Excuse me, what?! How do you define status? Owning apple gear?
Owning Apple gear signals status among a significant portion of the population. Maybe not for you, me or the majority of HN's clientele. But even for those who don't buy into this definition, adhering to it can still bring tactically social advantages.

I have a very hard time believing you're not aware of this, and feigning ignorance in order to criticize the fact is just disingenuous.

Could you please define what status advantages Apple gear offers?
Apple gear is, to a degree, a classic Veblen good. [1]

[1] https://en.wikipedia.org/wiki/Veblen_good

Then why did Apple lower the prices of iPhones, iPads, and MacBook Airs?

According to that link’s definition of a “Veblen” good, if Apple had raised prices, then demand would have increased. Either someone in charge of pricing Apple products missed out on huge revenue increases by failing to raise the price, or it’s not a Veblen good.
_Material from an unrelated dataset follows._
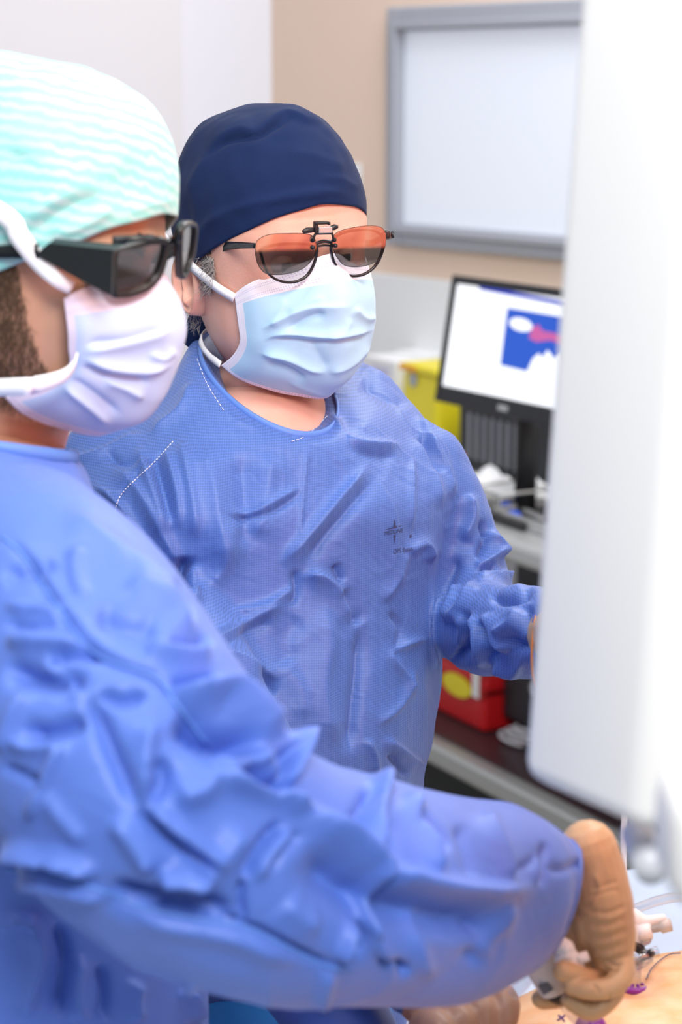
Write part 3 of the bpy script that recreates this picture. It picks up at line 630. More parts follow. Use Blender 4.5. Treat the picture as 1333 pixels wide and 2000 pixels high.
# ================================================================== SURGEON WITH THE NAVY CAP
sB = empty('person', (P(560, 1200, 1.85)[0], P(560, 1200, 1.85)[1], 0), 'surgeon in navy cap and clip-on glasses, looking down to the right', 'person')
TB, RB = pose(31, 7, 5, P(538, 476, 1.85))
specB = [((470, 800, 1.88), (590, 805, 1.88), (540, 835, 1.85)), ((393, 700, 1.87), (655, 782, 1.88), (555, 846, 1.775)), ((315, 780, 1.85), (745, 762, 1.93), (548, 885, 1.755)),
 ((185, 862, 1.83), (838, 838, 1.96), (540, 950, 1.745)), ((128, 930, 1.82), (888, 905, 1.96), (540, 1020, 1.735)), ((185, 1020, 1.82), (889, 1000, 1.95), (545, 1100, 1.735)),
 ((290, 1110, 1.83), (877, 1100, 1.94), (565, 1190, 1.735)), ((330, 1200, 1.83), (863, 1190, 1.93), (590, 1285, 1.73)), ((345, 1330, 1.83), (861, 1320, 1.92), (600, 1425, 1.72)),
 ((350, 1430, 1.83), (848, 1420, 1.92), (600, 1530, 1.72)), ((345, 1530, 1.83), (823, 1520, 1.91), (590, 1630, 1.73)), ((330, 1800, 1.83), (800, 1800, 1.9), (570, 1900, 1.75)),
 ((320, 2300, 1.84), (800, 2300, 1.9), (570, 2450, 1.76)), ((300, 2900, 1.86), (820, 2900, 1.92), (560, 3100, 1.78)), ((300, 3500, 1.86), (820, 3500, 1.92), (560, 3700, 1.78))]
armBr = [(225, 930, 1.86, .062), (255, 1040, 1.80, .064), (320, 1180, 1.76, .058), (420, 1420, 1.66, .058), (560, 1650, 1.58, .056), (760, 1830, 1.54, .048), (850, 1915, 1.52, .038)]
armBl = [(825, 915, 1.93, .045), (885, 1010, 1.93, .040), (912, 1090, 1.92, .038), (925, 1165, 1.90, .040), (940, 1222, 1.86, .046), (985, 1232, 1.79, .043), (1035, 1236, 1.72, .041), (1085, 1240, 1.66, .036)]
tv, tf = remesh([loft(torso_rings(specB)), ptube(armBr), ptube(armBl)], .0042, 14, 1)
foldsB = [
 ([(268, 868), (298, 950), (332, 1045)], .009, 12, 16), ([(300, 880), (318, 960), (336, 1030)], -.007, 12, 10), ([(355, 850), (372, 960), (385, 1060)], .007, 16, 22), ([(322, 870), (345, 960), (352, 1040)], .006, 8, 12),
 ([(170, 935), (235, 990), (300, 1080), (350, 1150)], .008, 8, 26), ([(180, 955), (240, 1010), (300, 1095), (335, 1145)], -.008, 9, 9), ([(215, 900), (270, 960), (330, 1060), (365, 1130)], .006, 10, 18),
 ([(352, 1085), (358, 1120), (368, 1160)], -.022, 14, 12), ([(372, 1100), (378, 1150), (385, 1190)], .008, 10, 30),
 ([(400, 860), (420, 980), (440, 1120)], .008, 30, 34), ([(455, 1010), (440, 1100), (400, 1160)], .006, 20, 30), ([(470, 880), (478, 980), (470, 1080)], -.006, 30, 25), ([(530, 880), (520, 960), (500, 1060)], .005, 25, 28),
 ([(720, 905), (640, 1000), (545, 1105)], .009, 34, 10), ([(735, 930), (660, 1020), (590, 1110)], -.008, 14, 26), ([(640, 800), (690, 862), (790, 872)], .006, 8, 18), ([(660, 830), (700, 880), (780, 892)], -.006, 10, 16),
 ([(438, 1012), (480, 1012), (530, 1000), (590, 960)], -.0035, 5, 7), ([(440, 1004), (500, 1000), (590, 950)], .003, 8, 6), ([(600, 870), (592, 960), (586, 1060)], .0022, 4, 5),
 ([(585, 1132), (615, 1122), (650, 1140), (680, 1180), (702, 1218)], .008, 8, 22), ([(655, 1100), (672, 1138)], -.006, 8, 8), ([(668, 1150), (690, 1190), (708, 1222)], -.008, 12, 8),
 ([(712, 1215), (710, 1300), (700, 1400), (690, 1480)], -.008, 12, 18), ([(628, 1165), (646, 1250), (636, 1350), (668, 1470)], .0055, 18, 34, 1.8), ([(590, 1200), (560, 1250), (575, 1300)], -.003, 20, 30, 2),
 ([(560, 1175), (500, 1205), (430, 1245), (400, 1265)], .007, 16, 12), ([(540, 1210), (490, 1230), (430, 1262)], -.004, 10, 16), ([(430, 1300), (480, 1320), (545, 1355)], -.010, 18, 28), ([(420, 1285), (470, 1280), (550, 1330)], .006, 16, 8),
 ([(545, 1290), (585, 1340), (600, 1410)], .003, 16, 26, 1.8), ([(806, 890), (808, 960), (804, 1040)], .0035, 5, 9), ([(700, 745), (750, 775), (800, 800)], -.006, 9, 12), ([(700, 720), (770, 760), (850, 850)], .006, 10, 14),
 ([(835, 840), (868, 910), (885, 980)], .006, 10, 10), ([(800, 850), (845, 920), (866, 1000)], .005, 8, 12), ([(820, 850), (858, 930)], -.005, 6, 8), ([(790, 1080), (830, 1062), (850, 1100)], .006, 10, 14), ([(800, 1065), (780, 1130), (745, 1180)], .004, 10, 14),
 ([(850, 1248), (810, 1255), (770, 1280), (800, 1330), (810, 1380)], .004, 6, 8), ([(760, 1190), (790, 1230), (770, 1290)], -.004, 8, 8), ([(815, 1300), (790, 1370), (740, 1420)], .004, 6, 8), ([(750, 1440), (790, 1470), (830, 1500)], .005, 7, 12), ([(760, 1470), (785, 1500), (800, 1520)], -.005, 6, 6), ([(720, 1440), (735, 1480), (740, 1520)], .005, 8, 8),
 ([(445, 1195), (520, 1180), (585, 1140)], .004, 6, 14), ([(575, 1110), (580, 1160), (565, 1185)], -.005, 7, 7), ([(850, 1130), (845, 1220), (855, 1320)], .004, 8, 8),
 # neckline / shoulder seams
 ([(335, 860), (300, 900), (240, 960), (225, 1000)], -.0025, 4, 4), ([(395, 750), (440, 810), (520, 850)], .002, 6, 6), ([(380, 740), (360, 800), (290, 850)], .005, 10, 16), ([(120, 900), (200, 880), (280, 840)], .005, 10, 16), ([(200, 880), (240, 900), (300, 890)], -.005, 8, 8),
 # right-hand sleeve
 ([(915, 960), (925, 1010), (905, 1060)], .007, 10, 14), ([(940, 1010), (955, 1050), (930, 1090)], -.009, 8, 8), ([(955, 1035), (975, 1060), (990, 1090)], .009, 10, 10), ([(985, 1072), (955, 1095), (930, 1110)], .006, 9, 9), ([(940, 1100), (950, 1112), (975, 1108)], -.008, 9, 9),
 ([(935, 1105), (945, 1128), (1000, 1122), (1045, 1140)], .009, 8, 22), ([(930, 1130), (905, 1180), (875, 1220)], .009, 14, 10), ([(918, 1190), (900, 1250), (870, 1300)], -.012, 16, 10), ([(918, 1190), (935, 1250), (950, 1315)], .012, 7, 12), ([(905, 1195), (890, 1260), (868, 1298)], .008, 5, 8),
 ([(935, 1210), (955, 1255), (960, 1300)], -.010, 8, 12), ([(950, 1165), (1000, 1165), (1045, 1145)], -.008, 8, 10), ([(945, 1190), (960, 1240), (990, 1280)], .009, 14, 12), ([(1010, 1180), (1000, 1215), (965, 1240)], .008, 12, 10), ([(1030, 1170), (1020, 1220), (1040, 1260)], -.008, 8, 10), ([(980, 1240), (1005, 1265), (1035, 1255)], -.009, 14, 10), ([(960, 1300), (990, 1312), (1020, 1318)], .008, 10, 8), ([(890, 1130), (880, 1180), (868, 1220)], .007, 8, 8), ([(895, 1080), (870, 1140), (866, 1180)], -.006, 10, 8)]
N = normals(tv, tf); X, Y, _ = pix(tv)
H = 1.25*foldize(tv, N, foldsB)
wx = tv+.010*np.stack([vnoise(tv*22, 1), vnoise(tv*22, 2), vnoise(tv*22, 3)], 1)
cr1 = crumple(wx*np.array((14, 14, 10)), 5); amp = np.interp(X, [300, 560, 700, 860, 1000], [.0012, .0018, .0032, .0040, .0060]); H += amp*(cr1-.5)+.0014*ridged(wx*np.array((26, 26, 17)), 9)*np.interp(X, [300, 600, 800], [.2, .7, 1.3])+.0009*ridged(wx*60, 12)*np.interp(X, [300, 600, 800], [.1, .6, 1])+.004*vnoise(tv*9, 8)
gB_v = tv+N*H[:, None]
gB = mk('gown', gB_v, tf, M['gownB'], sB)
from mathutils.bvhtree import BVHTree
bvhB = BVHTree.FromPolygons([tuple(v) for v in gB_v], tf)
def hit(bvh, px, py, off=.0006):
    r = ray(px, py); r /= np.linalg.norm(r); h = bvh.ray_cast(Vector(O0), Vector(r)); 
    if h[0] is None: return None
    return np.array(h[0])-r*off
def stitch_line(bvh, pts, step, ln, r, off=.0008):
    A = cr(np.array(pts, float), 200); L = np.concatenate([[0], np.cumsum(np.linalg.norm(np.diff(A, axis=0), axis=1))]); out = []
    for s in np.arange(0, L[-1]-ln, step):
        a = [np.interp(s, L, A[:, k]) for k in (0, 1)]; b = [np.interp(s+ln, L, A[:, k]) for k in (0, 1)]; p, q = hit(bvh, *a, off), hit(bvh, *b, off)
        if p is not None and q is not None and np.linalg.norm(p-q) < .03: out.append(tube([p, q], r, 5))
    return join(out)
# neckline binding follows the opening ring of the gown
A = cr(np.array([(P(*l), P(*r), P(*f)) for l, r, f in specB]), 70)
k1 = int(round(69/(len(specB)-1)*1)); l, q, f = A[k1]; an = np.linspace(0, 2*math.pi, 73)
nb = np.array([(l+q)/2+(q-l)/2*math.cos(t)*1.0+(f-(l+q)/2)*math.sin(t)*1.0 for t in an]); 
V, f_ = ribbon(nb+np.array((0, 0, .001)), np.array((0, 0, 1.)), .009, .003, 73); mk('neck_binding', V, f_, M['seam'], gB)
mk('shoulder_stitching', *stitch_line(bvhB, [(338, 862), (302, 902), (240, 962), (222, 1005)], 6.5, 3.5, .00055), M['stitch'], gB)
mk('neck_stitching', *stitch_line(bvhB, [(385, 700), (405, 750), (440, 806)], 9, 6, .0004, .001), M['stitch'], gB)
mk('neck_stitching', *stitch_line(bvhB, [(570, 862), (600, 850), (640, 812)], 9, 6, .0004, .001), M['stitch'], gB)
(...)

And there is no contention that the amortized cost of an iPhone SE, iPad Mini, or MacBook Air gets you the lowest cost to quality ratio of any competing product that also last the longest.

They didn't.

The iPad Pro, the iPhone X, and the Mac Pro were all shockingly expensive. I remember the chatter on Hacker News like it was yesterday.

The first two sold like gangbusters and the last is less of a Veblen good and more of an anchor price for the rest of their lineup.

Apple's 'affordable' version of a product is always "a good price for an expensive X", rather than actually cheap. And they go up from there.

You're right, there's not a direct and linear increase in demand as price goes up. I concede my Veblen point.